=== Description of the task ===
Gather each line of the entries below that includes "this".

=== Items ===
-------------------------

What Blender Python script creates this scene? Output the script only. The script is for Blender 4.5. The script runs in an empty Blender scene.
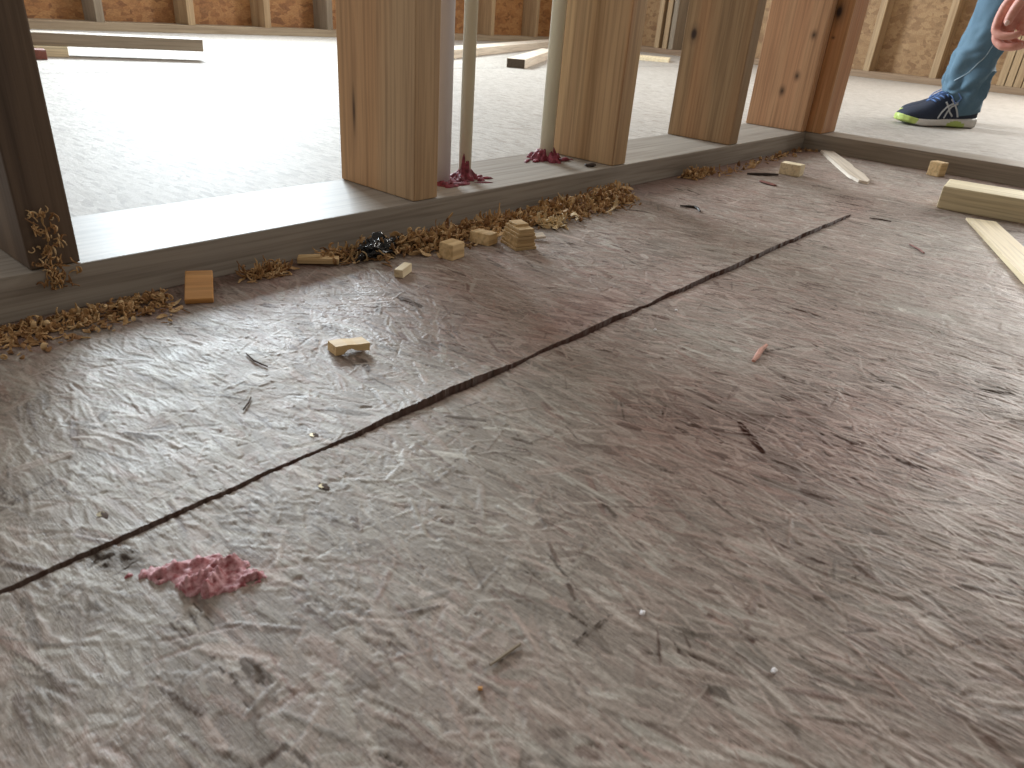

-------------------------

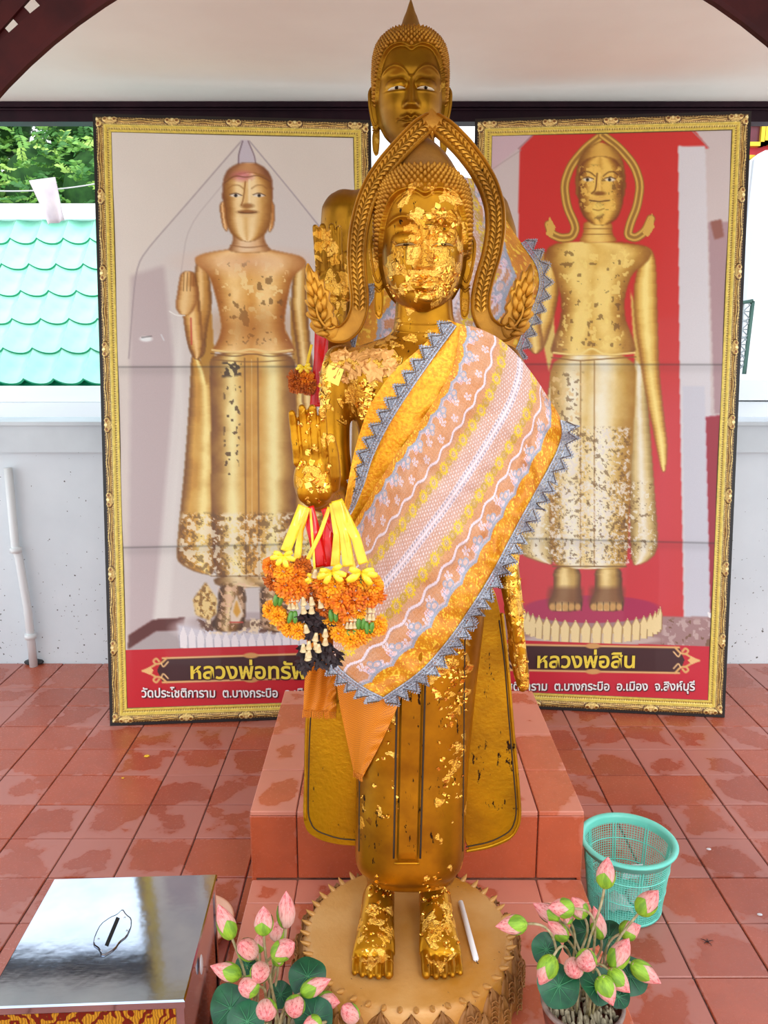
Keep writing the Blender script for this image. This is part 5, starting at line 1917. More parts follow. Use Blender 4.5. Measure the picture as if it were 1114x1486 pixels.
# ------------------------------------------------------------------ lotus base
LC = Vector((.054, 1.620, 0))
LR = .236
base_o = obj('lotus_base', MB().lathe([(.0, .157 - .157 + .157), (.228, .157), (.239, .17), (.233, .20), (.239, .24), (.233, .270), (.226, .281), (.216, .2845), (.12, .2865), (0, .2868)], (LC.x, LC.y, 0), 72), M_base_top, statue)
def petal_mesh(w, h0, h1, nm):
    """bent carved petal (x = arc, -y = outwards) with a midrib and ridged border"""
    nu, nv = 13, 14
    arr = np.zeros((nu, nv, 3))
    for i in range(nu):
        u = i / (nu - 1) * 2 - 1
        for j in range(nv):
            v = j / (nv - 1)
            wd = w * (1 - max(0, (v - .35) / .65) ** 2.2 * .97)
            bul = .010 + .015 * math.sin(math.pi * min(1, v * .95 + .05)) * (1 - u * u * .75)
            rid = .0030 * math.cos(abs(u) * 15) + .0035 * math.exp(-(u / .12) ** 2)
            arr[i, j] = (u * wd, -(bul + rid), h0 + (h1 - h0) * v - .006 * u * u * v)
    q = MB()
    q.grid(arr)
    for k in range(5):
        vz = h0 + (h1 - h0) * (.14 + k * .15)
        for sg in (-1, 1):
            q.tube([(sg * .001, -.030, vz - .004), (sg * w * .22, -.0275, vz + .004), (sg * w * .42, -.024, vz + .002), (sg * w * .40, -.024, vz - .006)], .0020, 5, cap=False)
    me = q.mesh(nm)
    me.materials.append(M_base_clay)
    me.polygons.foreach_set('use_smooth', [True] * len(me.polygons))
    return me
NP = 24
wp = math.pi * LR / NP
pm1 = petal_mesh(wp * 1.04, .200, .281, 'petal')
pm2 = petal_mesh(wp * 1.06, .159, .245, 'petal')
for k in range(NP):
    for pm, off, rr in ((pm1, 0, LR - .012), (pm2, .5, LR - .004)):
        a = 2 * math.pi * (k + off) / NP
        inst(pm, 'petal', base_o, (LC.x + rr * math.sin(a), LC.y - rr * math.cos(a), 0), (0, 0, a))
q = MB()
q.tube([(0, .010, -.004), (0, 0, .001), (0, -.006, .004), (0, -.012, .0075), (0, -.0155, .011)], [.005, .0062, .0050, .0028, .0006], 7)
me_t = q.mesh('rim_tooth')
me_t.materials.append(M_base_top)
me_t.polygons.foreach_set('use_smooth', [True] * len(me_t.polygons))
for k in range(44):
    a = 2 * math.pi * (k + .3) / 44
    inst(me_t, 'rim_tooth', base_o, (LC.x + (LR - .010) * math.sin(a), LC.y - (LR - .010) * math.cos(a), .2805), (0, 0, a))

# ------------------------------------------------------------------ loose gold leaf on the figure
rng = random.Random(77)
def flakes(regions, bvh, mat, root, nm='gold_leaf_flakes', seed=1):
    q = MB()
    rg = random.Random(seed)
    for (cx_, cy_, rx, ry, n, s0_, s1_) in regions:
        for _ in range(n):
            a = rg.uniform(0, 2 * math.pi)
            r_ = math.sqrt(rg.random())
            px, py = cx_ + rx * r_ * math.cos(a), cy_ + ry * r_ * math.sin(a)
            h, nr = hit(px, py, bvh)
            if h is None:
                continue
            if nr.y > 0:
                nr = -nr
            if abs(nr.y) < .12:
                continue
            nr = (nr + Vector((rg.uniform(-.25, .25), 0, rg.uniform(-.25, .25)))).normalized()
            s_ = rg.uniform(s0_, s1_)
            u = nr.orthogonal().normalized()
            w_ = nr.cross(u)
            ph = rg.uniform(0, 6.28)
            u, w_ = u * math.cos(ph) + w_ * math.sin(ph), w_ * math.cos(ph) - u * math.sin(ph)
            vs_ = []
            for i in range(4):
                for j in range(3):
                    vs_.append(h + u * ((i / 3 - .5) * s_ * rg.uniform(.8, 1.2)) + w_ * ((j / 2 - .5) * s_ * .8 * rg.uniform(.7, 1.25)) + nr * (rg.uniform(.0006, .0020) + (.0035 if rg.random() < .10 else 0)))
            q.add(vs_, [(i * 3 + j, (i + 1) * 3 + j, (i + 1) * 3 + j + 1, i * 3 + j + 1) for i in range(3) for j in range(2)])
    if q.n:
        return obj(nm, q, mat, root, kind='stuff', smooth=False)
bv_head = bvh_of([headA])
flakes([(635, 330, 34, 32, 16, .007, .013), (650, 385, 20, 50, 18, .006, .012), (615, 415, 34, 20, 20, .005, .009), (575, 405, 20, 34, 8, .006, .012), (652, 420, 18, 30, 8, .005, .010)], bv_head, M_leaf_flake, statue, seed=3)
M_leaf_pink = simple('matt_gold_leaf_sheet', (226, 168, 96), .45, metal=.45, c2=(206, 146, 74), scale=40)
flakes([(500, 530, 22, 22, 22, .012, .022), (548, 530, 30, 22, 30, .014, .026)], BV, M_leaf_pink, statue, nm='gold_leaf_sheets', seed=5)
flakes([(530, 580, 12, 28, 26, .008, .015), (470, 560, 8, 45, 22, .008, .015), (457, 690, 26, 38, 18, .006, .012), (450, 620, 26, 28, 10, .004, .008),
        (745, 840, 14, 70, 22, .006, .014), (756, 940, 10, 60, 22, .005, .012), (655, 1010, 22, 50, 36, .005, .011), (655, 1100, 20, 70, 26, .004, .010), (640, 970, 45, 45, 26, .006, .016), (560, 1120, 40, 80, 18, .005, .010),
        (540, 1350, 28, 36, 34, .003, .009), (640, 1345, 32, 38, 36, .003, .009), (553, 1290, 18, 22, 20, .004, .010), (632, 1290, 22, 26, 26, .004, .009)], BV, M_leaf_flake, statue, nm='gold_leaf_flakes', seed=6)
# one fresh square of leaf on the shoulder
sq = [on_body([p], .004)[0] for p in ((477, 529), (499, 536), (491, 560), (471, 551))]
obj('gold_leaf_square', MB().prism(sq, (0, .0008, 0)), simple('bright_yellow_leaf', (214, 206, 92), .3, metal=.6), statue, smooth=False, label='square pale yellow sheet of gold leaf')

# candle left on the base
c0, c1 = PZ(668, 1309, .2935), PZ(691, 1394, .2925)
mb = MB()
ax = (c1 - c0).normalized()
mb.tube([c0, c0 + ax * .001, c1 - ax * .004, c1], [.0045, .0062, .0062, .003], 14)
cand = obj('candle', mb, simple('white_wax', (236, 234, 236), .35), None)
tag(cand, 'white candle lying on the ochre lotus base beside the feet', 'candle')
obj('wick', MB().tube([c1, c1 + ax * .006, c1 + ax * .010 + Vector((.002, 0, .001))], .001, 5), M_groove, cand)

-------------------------

=== Task result ===
What Blender Python script creates this scene? Output the script only. The script is for Blender 4.5. The script runs in an empty Blender scene.
Keep writing the Blender script for this image. This is part 5, starting at line 1917. More parts follow. Use Blender 4.5. Measure the picture as if it were 1114x1486 pixels.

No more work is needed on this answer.